不適切会計をきっかけに業績悪化に苦しむ東芝は、冷蔵庫や洗濯機などの白物家電事業を、「Midea(ミデア)」ブランドを展開する中国家電大手の美的集団への売却を含む事業再編を検討している。
かつては「お家芸」といわれ、日本の高度成長を支えた白物家電は、シャープが台湾の鴻海(ホンハイ)精密工業に買収されることが決まったばかりだが、「家電の東芝」も外資系の傘下に入ることで、その看板を下ろすことになりそうだ。
白物家電事業は1800人を削減
日本経済新聞は2016年3月15日付で、東芝が冷蔵庫や洗濯機など白物家電事業を手がける子会社の東芝ライフスタイルの株式の大半を数百億円程度で売却する方向で、中国の家電大手「美的集団」と最終調整に入ったと伝えた。
この報道に、東芝は「当社から発表したものではない」としたうえで、「家電事業は他社との事業再編も視野に入れ構造改革を進めることで協議しているのは事実だが、現時点で個別企業と具体的に合意した事項はない」とコメントしている。
売却先として名前があがった美的集団(ミデア・グループ)は、エアコンや洗濯機、冷蔵庫などの製造に強みをもち、2014年の売上高は約2兆6000億円。東芝の白物家電事業を買い取ることで、日本や東南アジアへの販路を拡大するのが狙いとみられる。
一方、東芝の白物を含めた家電事業は赤字見通しが続く。これまで安定した事業だった白物家電は、現在は多くをインドネシアなどの海外で生産しており、アベノミクスによる円安の影響で採算が悪化している。
すでに東芝は2015年12月に発表した「新生東芝アクションプラン」の中で、家電部門は16年3月末をめどに、現在1万4600人いる国内外の社員を1800人削減するとしていた。さらに、インドネシアで生産している二層式洗濯機とテレビの工場を閉鎖。その土地と建物を中国のスカイワース社へと売却することを決めているほか、スカイワース社が5%ずつ出資する二つの中国現地法人、東芝家電製造(南海、冷蔵庫と洗濯機を生産)と東芝家電製造(深セン、掃除機などを生産)の再編も視野に入れている。
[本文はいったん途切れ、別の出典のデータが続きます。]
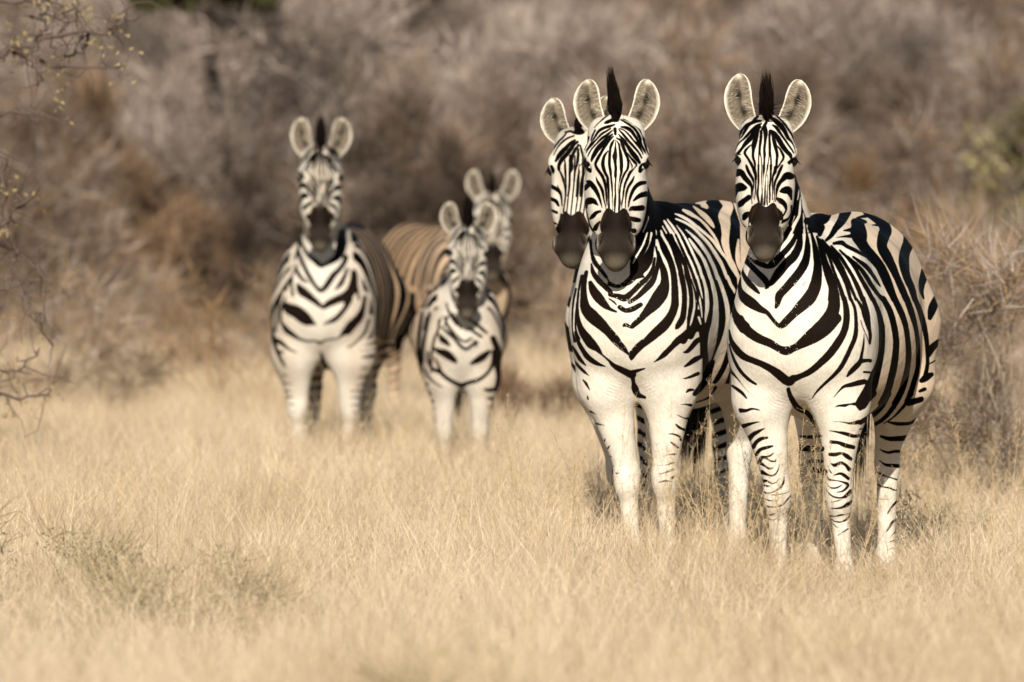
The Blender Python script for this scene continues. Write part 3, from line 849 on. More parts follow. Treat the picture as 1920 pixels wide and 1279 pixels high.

そうしたなか、経営再建中のシャープが政府系ファンドの産業革新機構が提案していた、東芝を含む「日の丸」家電による再編を見送り、鴻海傘下での経営再建を決めたことで、東芝の白物家電は「行き場」を失った。
日立製作所など他の家電メーカーも、東芝の白物家電事業の引き受けには消極的のようで、外資系への売却しか手立てがなくなったのかもしれない。